Five miles of England's best beaches dominate Poole, which is truly a beautiful place. It gives its name to Poole Harbour, which is possibly the largest natural harbour in the world. Although I suspect that the residents of Sydney, Australia may well disagree. Within it is Brownsea Island, now owned by the National Trust, but at the turn of the century, the birthplace of the Scouting movement founded by Baden-Powell. Poole is a major port, with cross-channel ferry links to France.

Poole developed as a port as Wareham declined due to silting in the river. As ships became larger and with the development of the wool trade, Poole's deep-water harbour became more suitable. Thus from the 13th century Poole became a port and fishing town. In 1406 Poole was raided by the French in retaliation for the exploits of the local privateer or pirate, (depending on your nationality), Henry Page. Despite this set back, by 1433 Poole had exceeded Weymouth in size to become the largest Port in Dorset.

Poole's importance declined with the Wool trade, but was saved by the Newfoundland trade. This was a three-cornered route whereby ships went out to Newfoundland loaded with salt and provisions, brought salt fish back to the Mediterranean countries and finally came home with wine, olive oil and dried fruits. From the beginning of the 17th century Poole was one of the main ports of the this trade. This trade declined in the early 19th century. The port was once again saved from decline when from the 1890's the growth of Bournemouth as a resort stimulated coastal trade at Poole with the import of building materials and so on for the new town.

Unlike Weymouth, Lyme Regis and Swanage, Poole did not become a resort in the 18th or 19th centuries, but Rockley Sands, Canford Cliffs and Sandbanks, (all now parts of Poole), are now resorts. Canford and Branksome Park developed as garden suburbs of Poole from the 1880's. All around Poole was barren heath land now covered with suburbs including Hamworthy, which was developed only after the first swing bridge was built across the harbour in 1835, (the current bridge dates from 1927), and Upton which developed even later.
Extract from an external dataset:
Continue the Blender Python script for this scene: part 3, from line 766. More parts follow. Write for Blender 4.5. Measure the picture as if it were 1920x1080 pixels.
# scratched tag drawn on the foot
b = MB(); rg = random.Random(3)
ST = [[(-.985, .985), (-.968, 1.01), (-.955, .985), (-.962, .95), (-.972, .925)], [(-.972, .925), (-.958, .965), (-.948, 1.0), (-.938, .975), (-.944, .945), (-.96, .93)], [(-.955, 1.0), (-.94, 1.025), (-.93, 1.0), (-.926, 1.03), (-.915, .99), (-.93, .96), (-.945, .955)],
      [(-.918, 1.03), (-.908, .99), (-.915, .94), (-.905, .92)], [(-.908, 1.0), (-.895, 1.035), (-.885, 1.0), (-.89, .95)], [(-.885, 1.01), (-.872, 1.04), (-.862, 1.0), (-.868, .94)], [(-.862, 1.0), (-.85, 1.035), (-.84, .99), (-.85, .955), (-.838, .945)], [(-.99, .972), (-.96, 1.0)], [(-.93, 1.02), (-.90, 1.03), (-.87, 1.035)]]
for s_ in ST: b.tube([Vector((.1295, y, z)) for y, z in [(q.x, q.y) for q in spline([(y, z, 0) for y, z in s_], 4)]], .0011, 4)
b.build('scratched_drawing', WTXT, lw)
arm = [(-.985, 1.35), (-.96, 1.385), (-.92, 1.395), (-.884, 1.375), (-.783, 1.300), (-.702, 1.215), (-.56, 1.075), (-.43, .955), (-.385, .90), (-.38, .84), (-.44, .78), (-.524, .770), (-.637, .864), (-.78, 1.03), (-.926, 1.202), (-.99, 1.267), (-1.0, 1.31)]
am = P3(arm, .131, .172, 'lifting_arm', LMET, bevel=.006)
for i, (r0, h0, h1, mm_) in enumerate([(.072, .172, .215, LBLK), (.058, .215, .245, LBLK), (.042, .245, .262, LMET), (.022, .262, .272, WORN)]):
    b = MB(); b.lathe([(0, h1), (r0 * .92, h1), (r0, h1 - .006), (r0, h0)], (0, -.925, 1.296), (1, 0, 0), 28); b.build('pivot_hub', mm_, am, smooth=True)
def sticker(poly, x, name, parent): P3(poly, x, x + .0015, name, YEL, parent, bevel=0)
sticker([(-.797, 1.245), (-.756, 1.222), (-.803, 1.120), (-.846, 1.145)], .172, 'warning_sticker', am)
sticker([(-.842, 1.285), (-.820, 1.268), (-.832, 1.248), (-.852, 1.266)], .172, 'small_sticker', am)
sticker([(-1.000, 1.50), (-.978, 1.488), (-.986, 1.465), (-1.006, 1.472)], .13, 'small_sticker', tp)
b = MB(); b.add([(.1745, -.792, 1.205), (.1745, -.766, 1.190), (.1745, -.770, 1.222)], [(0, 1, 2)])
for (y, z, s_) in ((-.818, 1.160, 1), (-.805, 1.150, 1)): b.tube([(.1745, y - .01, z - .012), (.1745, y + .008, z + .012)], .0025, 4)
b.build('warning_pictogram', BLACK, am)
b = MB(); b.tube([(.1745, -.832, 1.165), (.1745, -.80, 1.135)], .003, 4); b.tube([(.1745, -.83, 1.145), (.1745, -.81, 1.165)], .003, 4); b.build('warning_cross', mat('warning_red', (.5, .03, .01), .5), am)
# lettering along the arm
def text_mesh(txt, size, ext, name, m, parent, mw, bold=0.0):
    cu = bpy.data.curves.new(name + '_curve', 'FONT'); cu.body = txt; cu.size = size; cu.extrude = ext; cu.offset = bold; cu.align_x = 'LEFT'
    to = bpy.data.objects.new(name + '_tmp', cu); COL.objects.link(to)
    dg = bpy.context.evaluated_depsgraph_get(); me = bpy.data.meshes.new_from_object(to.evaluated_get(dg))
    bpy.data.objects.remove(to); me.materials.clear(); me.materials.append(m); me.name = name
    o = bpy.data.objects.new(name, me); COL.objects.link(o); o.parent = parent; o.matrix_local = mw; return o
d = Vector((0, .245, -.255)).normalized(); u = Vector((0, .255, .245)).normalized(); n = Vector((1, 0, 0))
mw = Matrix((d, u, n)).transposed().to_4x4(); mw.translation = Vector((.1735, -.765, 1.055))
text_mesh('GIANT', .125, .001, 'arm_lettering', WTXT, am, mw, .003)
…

Poole's older buildings suffered greatly between 1950 and 1972 when over half of the buildings built before 1850 were demolished, many of them were Georgian town houses of great charm. This act of vandalism was finally recognised and in 1975 part of the town centre was declared a conservation zone and demolition halted within it. This area is now a smart mixture of new house and flats, interspersed with renovated Georgian buildings.

St. James Church was totally rebuilt in 1820 on a large scale. Although the reasons for rebuilding the church have been lost in the mists of time it may well have been connected with the discovery of open coffins beneath the church floor which gave rise to some very unpleasant smells. Rebuilt during the later years of the Newfoundland trade its supporting pillars are unusually made from wood. These pine pillars are said to have been felled in Newfoundland for the masts of ships and were originally covered with plaster and painted to resemble stone. The church contains the mahogany and gilt rerados of 1736 which came from the earlier church.

Ever since the development of Bournemouth in the 19th century an intense rivalry has developed between the two towns and it is the amusing situations which best reflect the jealousies between Poole and Bournemouth.

Bournemouth, with health giving pine trees and an orchestra frequently broadcasting over international networks, became a world famous resort and the city fathers of Poole developed an inferiority complex, claiming that Poole was far more important than young Bournemouth. Further anger was caused when many Branksome residents started naming Bournemouth in their correspondence. The last straw was the Branksome Towers Hotelís insistence in their advertising that they were in Bournemouth.

The publicity officer at Poole was under constant pressure to keep writing to newspaper editors informing them that Branksome was in Poole. Poole had no need to feel inferior because she has become the fastest expanding Borough in the country and her population will soon overtake that of Bournemouth. The Bournemouth Symphony Orchestra now has its home in Poole.

This town pride in ancient charters (the first was granted in 1248 by William de Longespee) is nurtured by the Society of Poole Men. They regularly beat the land and sea bounds of the Borough. County Gates at Westbourne was one of their boundary points. They read their charter loudly so that the Bournemouth people on the other side of the road would hear it. When the authorities tore up the road at County Gates, making it unrecognizable with a large roundabout which served as an island home for an insurance company, the Society of Poole Men became perplexed, because they could not find the exact spot on which the boundary stone stood. It was an anti-climax when they found they had to carry out their ceremony in the center of the island car park belonging to the new office block.

Another amusing story concerns the boundary with Bournemouth. Before the Second World War, the aged Duke of Connaught spent an annual holiday at the Branksome Towers Hotel. Each day he descended to the sea front with his aide for a constitutional walk along the promenade. In those days the publicity committee of Bournemouth Council were generous to Press photographers, giving handsome bonuses for pictures mentioning Bournemouth which appeared in the national newspapers. So the cameramen used to wait on the Bournemouth side of the boundary for the Duke and could then truthfully say that he was holiday making in Bournemouth.